O presidente do CNJ, ministro Cezar Peluso, ponderou que estavam em jogo valores da mais alta relevância e da mais fina sensibilidade. “Uma vida humana que estava em risco”, disse. Segundo o ministro, “o juiz só deve ser responsabilizado por dolo ou fraude, pois todos os magistrados erram, assim como todo ser humano”.
Peluso entendeu que a juíza Ana Inês estava diante de um dilema grave. “Um recém-nascido que tinha sua vida em risco”, justificou, ao defender a independência funcional da magistratura.
Divergiram do voto do relator os conselheiros Jorge Hélio, Jeferson Kravchychyn, Marcelo Nobre e Marcelo Neves. Para eles, a reclamação disciplinar deveria ser transformada em processo administrativo disciplinar, pois “a determinação da prisão do procurador foi ilegal”. (Proc. nº 0002474-56.2009.2.00.0000).
Para entender o caso
* No dia 7 de maio do ano passado, após ter várias de suas decisões descumpridas pelo Ministério da Saúde – a quem competiria fornecer alimentos especiais protéicos a uma criança – a juíza Ana Inês determinou que, em segredo de justiça, fosse expedido mandado de prisão contra o advogado Luís Antonio Alcoba de Freitas, pelo fato de ser advogado público, então no exercício da Procuradoria Regional da União da 4ª Região, em Porto Alegre – que representava a União no processo.
* A medida foi cumprida pela Polícia Federal, sendo o profissional da Advocacia recolhido à carceragem. (Proc. nº 2009.71.00007032-0).
* No mesmo dia, a União impetrou habeas corpus que teve liminar concedida pelo desembargador Luiz Fernando Wok Penteado, do TRF-4, determinando a soltura imediata do advogado. Em setembro de 2009, julgando o mérito do recurso, o tribunal confirmou a ordem.
* O julgado do TRF-4 refere que “a prisão decorre do não atendimento de ordem judicial anteriormente proferida. Todavia, o cumprimento incumbe à União, por meio de seu órgão competente, não ao seu procurador, que apenas a representa judicialmente. Não possuindo o paciente tal poder, descabe a respectiva prisão”.
Ao conceder o desagravo, o acórdão do Conselho Seccional da OAB gaúcha assinalou oito irregularidades:
“1) O advogado Luís Antonio Alcoba de Freitas foi preso nas dependências da Procuradoria Regional da União na 4ª Região – na qual ocupa o cargo de procurador regional -, sem a presença de representante da OAB.
2) O advogado foi recolhido preso sem processo judicial penal para julgamento de eventual acusação de prática de crime. Sequer inquérito foi instaurado.
3) A prisão como determinada incorreu em objetiva violação ao artigo 5º, inciso LVIII, da Constituição Federal. O preceito reclama, para a prisão, sentença penal condenatória.

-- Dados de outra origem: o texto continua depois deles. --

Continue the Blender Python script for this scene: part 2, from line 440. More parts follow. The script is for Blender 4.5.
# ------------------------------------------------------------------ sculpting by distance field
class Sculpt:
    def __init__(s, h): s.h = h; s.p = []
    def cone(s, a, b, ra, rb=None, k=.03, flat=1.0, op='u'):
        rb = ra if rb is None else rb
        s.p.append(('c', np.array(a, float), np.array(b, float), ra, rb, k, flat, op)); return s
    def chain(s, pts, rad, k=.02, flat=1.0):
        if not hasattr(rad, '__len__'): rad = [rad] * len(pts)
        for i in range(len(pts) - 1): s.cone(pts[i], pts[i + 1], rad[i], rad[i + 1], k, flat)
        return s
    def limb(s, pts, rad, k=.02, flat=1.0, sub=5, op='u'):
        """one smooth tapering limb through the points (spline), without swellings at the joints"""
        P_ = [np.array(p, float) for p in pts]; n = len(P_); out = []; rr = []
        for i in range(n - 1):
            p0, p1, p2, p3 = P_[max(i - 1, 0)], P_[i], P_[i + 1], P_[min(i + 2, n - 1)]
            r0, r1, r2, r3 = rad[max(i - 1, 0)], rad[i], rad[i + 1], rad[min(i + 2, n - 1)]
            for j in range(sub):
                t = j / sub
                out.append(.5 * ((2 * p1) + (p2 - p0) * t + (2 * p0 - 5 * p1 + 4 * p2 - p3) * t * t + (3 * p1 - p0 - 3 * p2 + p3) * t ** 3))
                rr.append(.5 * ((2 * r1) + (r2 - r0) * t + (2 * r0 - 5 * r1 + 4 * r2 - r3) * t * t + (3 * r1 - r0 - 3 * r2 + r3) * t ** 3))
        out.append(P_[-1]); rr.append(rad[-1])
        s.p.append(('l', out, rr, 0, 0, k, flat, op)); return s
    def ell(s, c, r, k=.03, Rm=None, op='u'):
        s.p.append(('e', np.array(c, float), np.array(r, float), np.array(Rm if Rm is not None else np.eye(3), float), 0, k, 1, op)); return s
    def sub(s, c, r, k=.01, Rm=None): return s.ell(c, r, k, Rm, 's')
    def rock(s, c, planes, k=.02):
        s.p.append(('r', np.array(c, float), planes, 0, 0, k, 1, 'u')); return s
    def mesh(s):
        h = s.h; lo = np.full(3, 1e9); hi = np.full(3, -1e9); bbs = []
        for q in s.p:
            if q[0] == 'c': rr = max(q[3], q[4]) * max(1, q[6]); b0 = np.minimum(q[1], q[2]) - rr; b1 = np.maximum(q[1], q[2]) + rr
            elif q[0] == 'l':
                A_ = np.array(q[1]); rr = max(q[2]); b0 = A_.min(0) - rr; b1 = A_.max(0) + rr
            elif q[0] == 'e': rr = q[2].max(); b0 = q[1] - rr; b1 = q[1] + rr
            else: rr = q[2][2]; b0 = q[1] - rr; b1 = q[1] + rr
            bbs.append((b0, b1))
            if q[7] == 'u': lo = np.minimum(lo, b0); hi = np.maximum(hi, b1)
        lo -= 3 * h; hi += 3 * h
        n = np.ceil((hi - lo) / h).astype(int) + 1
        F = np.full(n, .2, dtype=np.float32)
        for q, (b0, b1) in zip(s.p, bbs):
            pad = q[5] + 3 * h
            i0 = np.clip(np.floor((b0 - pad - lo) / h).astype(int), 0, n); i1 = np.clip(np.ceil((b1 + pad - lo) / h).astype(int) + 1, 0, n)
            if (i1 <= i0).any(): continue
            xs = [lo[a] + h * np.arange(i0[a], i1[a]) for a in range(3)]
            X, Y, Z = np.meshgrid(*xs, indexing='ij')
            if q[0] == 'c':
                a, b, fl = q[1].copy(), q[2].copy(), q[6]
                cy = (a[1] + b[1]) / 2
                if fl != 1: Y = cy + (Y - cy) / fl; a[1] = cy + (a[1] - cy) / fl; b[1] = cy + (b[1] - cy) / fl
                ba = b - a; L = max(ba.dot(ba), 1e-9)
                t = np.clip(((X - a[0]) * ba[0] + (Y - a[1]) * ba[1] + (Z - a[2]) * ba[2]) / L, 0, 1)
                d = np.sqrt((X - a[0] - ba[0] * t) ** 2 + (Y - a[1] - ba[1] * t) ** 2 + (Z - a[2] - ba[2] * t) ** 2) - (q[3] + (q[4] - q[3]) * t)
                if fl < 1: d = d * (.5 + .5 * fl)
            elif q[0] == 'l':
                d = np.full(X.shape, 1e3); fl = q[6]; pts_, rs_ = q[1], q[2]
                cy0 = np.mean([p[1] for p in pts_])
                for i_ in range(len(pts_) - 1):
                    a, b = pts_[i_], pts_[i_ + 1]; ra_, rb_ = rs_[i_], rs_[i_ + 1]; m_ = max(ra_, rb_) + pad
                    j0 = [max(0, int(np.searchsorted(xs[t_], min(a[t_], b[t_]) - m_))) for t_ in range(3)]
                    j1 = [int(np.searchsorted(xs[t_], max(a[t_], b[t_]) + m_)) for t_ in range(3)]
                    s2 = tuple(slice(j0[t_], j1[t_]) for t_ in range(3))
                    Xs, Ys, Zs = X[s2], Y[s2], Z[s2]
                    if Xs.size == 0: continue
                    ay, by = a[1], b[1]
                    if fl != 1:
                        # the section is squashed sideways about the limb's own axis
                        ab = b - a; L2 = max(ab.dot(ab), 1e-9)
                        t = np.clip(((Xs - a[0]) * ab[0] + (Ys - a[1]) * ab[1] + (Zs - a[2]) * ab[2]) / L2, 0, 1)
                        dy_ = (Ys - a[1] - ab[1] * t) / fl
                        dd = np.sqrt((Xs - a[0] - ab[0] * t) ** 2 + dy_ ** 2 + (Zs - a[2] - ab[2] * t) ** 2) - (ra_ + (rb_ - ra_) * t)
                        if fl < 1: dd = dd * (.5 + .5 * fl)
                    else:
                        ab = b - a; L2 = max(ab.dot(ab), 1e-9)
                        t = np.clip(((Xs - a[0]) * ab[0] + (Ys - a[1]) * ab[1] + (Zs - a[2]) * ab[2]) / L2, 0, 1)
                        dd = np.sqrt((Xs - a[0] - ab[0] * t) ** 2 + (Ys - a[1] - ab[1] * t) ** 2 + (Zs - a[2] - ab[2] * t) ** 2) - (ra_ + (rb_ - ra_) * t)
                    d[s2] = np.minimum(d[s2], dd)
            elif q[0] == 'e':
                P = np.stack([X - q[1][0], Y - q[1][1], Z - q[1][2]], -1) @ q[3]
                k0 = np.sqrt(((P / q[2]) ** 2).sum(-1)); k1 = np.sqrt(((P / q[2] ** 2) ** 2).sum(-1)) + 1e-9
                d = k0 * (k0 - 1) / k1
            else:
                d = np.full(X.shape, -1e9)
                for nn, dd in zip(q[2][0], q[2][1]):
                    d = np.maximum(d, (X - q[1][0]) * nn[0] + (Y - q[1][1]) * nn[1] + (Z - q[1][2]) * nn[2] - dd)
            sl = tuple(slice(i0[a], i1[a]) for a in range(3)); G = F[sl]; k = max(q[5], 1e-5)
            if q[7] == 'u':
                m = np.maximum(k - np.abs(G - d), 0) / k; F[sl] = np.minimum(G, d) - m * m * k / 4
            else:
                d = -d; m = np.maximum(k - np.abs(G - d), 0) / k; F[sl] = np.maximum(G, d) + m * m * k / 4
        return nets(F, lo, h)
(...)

4) Ocorreram erros de tipificação, evidenciados porque funcionário público não pratica delito de desobediência, mas no máximo de prevaricação, e porque a ordem de entrega do alimento ou do dinheiro foi dirigida à União e não ao seu advogado.
5) Aconteceram, também, erros de confusão sobre quem é parte (capacidade processual) e quem é advogado (capacidade postulatória) – perpetrados pela juíza: a lesão ao direito do advogado se consubstanciou pela incompetência do Juízo cível para prender advogado por crime e pela desobservância do devido processo legal, já que ao Ministério Público Federal não foi feita representação para que, então, fosse iniciada eventual ação penal pública.
6) O advogado não poderia ter sido preso porque o crime de desobediência não é inafiançável. Além disso, é contrária à lei a prisão em flagrante por ordem judicial escrita, já que refoge ao conceito instituído pelo artigo 302 do CPP. Portanto, mesmo que se admitisse que crime de desobediência ocorreu, ainda assim o advogado não poderia ter sido preso, porque o delito é afiançável.
7) A Lei nº 9.099/95 estabelece que crimes de menor potencial ofensivo (artigo 61) – como o crime de desobediência – têm hipóteses de prisão em flagrante reduzidíssimas, de modo que nem sequer se fixa fiança (artigo 69).
8) O advogado Luis Antônio Alcoba de Freitas foi vítima de violação a direitos seus como advogado, no exercício da profissão”.